++++ PROVIDED DATA

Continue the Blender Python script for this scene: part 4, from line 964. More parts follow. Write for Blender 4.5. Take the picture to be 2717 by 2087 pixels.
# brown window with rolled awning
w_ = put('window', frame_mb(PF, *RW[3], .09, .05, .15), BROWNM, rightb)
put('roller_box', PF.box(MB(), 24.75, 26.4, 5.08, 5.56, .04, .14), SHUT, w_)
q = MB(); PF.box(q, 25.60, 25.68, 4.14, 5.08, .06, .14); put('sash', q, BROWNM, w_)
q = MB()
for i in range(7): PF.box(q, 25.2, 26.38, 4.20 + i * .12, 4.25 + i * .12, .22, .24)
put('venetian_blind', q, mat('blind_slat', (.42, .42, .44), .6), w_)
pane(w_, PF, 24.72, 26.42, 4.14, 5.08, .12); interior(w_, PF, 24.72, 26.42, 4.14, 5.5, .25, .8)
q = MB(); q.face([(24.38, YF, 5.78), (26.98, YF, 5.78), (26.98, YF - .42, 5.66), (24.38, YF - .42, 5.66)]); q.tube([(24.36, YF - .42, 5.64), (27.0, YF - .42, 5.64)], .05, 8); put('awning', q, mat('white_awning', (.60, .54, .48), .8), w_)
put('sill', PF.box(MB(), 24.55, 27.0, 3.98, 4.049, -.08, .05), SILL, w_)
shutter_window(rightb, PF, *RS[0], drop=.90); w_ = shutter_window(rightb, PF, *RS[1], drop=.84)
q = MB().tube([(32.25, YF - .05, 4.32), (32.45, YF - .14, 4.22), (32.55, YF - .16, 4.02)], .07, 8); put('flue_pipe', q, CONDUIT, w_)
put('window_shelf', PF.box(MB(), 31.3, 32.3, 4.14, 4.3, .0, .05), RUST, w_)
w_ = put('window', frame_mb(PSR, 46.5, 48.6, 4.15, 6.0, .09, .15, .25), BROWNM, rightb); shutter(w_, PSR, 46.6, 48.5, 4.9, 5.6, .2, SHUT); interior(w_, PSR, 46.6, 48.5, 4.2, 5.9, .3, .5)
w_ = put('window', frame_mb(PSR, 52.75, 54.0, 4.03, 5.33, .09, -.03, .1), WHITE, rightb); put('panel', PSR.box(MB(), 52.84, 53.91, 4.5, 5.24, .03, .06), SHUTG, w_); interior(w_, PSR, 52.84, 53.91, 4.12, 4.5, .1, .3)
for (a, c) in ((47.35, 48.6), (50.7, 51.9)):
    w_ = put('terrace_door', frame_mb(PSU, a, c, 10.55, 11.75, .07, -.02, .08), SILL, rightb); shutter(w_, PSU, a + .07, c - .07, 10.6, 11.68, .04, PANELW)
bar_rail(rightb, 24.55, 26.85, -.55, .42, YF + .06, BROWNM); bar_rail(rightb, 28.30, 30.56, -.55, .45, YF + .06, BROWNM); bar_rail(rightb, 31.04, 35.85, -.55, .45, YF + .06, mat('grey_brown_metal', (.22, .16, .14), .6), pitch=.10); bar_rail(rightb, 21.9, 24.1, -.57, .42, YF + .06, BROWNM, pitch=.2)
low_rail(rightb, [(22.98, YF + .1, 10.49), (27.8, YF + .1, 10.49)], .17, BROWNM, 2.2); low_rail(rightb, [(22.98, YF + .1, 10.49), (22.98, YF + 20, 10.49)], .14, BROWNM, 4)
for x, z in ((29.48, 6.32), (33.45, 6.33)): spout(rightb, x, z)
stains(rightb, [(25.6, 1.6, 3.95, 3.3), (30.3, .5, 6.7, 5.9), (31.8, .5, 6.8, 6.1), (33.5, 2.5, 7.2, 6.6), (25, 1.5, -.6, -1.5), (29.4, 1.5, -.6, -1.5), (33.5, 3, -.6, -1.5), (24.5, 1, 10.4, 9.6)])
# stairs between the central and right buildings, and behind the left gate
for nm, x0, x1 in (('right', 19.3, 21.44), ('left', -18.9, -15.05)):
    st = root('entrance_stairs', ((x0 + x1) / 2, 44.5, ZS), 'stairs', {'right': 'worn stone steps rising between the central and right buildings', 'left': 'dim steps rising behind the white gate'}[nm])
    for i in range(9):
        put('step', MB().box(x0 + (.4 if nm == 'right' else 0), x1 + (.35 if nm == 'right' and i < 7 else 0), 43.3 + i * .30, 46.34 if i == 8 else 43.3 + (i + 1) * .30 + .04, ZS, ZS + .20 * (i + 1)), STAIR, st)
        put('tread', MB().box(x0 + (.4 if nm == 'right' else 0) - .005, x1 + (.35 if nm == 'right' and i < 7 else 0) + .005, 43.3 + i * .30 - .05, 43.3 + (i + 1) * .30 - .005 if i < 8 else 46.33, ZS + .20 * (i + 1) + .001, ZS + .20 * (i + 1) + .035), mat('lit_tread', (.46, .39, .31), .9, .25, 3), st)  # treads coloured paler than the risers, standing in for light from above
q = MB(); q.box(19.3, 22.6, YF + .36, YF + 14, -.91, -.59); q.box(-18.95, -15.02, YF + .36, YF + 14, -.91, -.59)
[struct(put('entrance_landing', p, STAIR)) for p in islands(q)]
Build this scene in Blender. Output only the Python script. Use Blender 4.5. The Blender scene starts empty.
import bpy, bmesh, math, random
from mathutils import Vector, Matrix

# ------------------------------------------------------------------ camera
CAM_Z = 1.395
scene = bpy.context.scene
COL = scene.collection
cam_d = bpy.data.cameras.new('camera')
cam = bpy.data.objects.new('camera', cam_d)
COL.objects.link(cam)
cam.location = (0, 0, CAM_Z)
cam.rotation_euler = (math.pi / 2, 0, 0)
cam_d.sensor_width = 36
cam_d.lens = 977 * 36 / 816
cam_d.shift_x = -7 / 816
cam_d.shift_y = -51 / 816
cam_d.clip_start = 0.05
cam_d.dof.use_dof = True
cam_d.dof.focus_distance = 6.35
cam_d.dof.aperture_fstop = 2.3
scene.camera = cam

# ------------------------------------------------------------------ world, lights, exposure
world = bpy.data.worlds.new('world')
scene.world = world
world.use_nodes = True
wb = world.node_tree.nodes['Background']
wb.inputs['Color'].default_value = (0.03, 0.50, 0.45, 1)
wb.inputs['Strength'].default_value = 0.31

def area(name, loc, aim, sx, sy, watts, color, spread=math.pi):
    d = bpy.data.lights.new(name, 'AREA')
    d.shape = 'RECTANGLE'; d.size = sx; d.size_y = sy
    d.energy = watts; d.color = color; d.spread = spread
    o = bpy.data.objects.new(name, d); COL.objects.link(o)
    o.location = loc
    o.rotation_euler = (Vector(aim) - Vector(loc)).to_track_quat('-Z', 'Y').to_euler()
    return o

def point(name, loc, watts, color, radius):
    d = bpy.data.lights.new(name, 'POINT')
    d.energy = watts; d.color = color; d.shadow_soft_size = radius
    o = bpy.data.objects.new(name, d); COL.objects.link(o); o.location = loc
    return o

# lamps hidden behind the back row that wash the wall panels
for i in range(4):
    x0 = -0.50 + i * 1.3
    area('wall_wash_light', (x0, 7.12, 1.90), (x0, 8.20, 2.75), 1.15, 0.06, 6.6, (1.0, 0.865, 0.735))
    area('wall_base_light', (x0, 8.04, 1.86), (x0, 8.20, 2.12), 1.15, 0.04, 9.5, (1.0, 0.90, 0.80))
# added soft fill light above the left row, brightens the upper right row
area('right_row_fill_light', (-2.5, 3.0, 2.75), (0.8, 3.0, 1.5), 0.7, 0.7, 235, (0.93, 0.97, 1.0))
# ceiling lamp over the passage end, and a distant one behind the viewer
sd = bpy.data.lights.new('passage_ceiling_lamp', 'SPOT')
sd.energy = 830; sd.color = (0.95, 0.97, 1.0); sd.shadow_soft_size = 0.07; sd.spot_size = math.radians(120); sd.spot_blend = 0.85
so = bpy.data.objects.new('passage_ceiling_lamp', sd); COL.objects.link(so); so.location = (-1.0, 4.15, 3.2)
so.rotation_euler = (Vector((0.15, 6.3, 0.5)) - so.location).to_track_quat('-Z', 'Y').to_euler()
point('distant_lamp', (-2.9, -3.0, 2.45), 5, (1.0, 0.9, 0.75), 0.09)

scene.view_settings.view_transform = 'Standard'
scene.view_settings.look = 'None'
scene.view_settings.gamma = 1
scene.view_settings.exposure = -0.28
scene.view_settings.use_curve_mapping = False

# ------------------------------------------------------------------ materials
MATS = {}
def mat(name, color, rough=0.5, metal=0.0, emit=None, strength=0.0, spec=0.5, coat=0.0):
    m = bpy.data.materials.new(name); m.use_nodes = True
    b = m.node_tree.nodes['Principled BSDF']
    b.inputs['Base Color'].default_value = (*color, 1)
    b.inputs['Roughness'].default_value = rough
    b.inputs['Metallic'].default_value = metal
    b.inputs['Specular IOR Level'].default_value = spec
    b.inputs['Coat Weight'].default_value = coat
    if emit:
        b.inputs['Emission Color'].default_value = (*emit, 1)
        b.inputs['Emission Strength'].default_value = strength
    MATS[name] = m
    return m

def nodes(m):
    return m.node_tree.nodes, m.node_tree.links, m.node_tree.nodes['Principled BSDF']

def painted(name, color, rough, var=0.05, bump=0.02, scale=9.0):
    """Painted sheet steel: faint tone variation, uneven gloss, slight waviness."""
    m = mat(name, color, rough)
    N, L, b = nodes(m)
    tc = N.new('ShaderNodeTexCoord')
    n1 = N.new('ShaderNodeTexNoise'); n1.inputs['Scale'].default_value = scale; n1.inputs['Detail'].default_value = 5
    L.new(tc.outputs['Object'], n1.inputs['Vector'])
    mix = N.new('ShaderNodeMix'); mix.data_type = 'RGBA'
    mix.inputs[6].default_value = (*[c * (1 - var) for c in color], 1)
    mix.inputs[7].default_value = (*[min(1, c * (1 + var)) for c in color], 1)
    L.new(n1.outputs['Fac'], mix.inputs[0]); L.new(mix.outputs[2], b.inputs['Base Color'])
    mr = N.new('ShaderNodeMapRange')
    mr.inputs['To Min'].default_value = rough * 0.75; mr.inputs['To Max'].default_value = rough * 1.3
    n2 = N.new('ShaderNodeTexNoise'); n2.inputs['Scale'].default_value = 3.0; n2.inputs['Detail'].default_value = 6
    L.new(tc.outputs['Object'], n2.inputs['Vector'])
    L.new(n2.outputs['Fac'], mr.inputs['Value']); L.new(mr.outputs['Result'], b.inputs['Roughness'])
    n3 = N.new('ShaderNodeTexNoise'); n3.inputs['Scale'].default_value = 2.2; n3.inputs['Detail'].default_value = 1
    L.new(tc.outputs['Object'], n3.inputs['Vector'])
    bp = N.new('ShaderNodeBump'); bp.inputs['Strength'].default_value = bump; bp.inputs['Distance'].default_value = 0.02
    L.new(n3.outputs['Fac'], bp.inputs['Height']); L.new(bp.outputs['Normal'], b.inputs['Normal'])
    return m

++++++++

• _YOUR INSTRUCTIONS_
Write out, exactly as they stand, the lines from the one containing "Build this scene" through the one containing "from mathutils import Vector, Matrix", both ends included.

• _ANSWER TO THE PROBLEM_
Build this scene in Blender. Output only the Python script. Use Blender 4.5. The Blender scene starts empty.
import bpy, bmesh, math, random
from mathutils import Vector, Matrix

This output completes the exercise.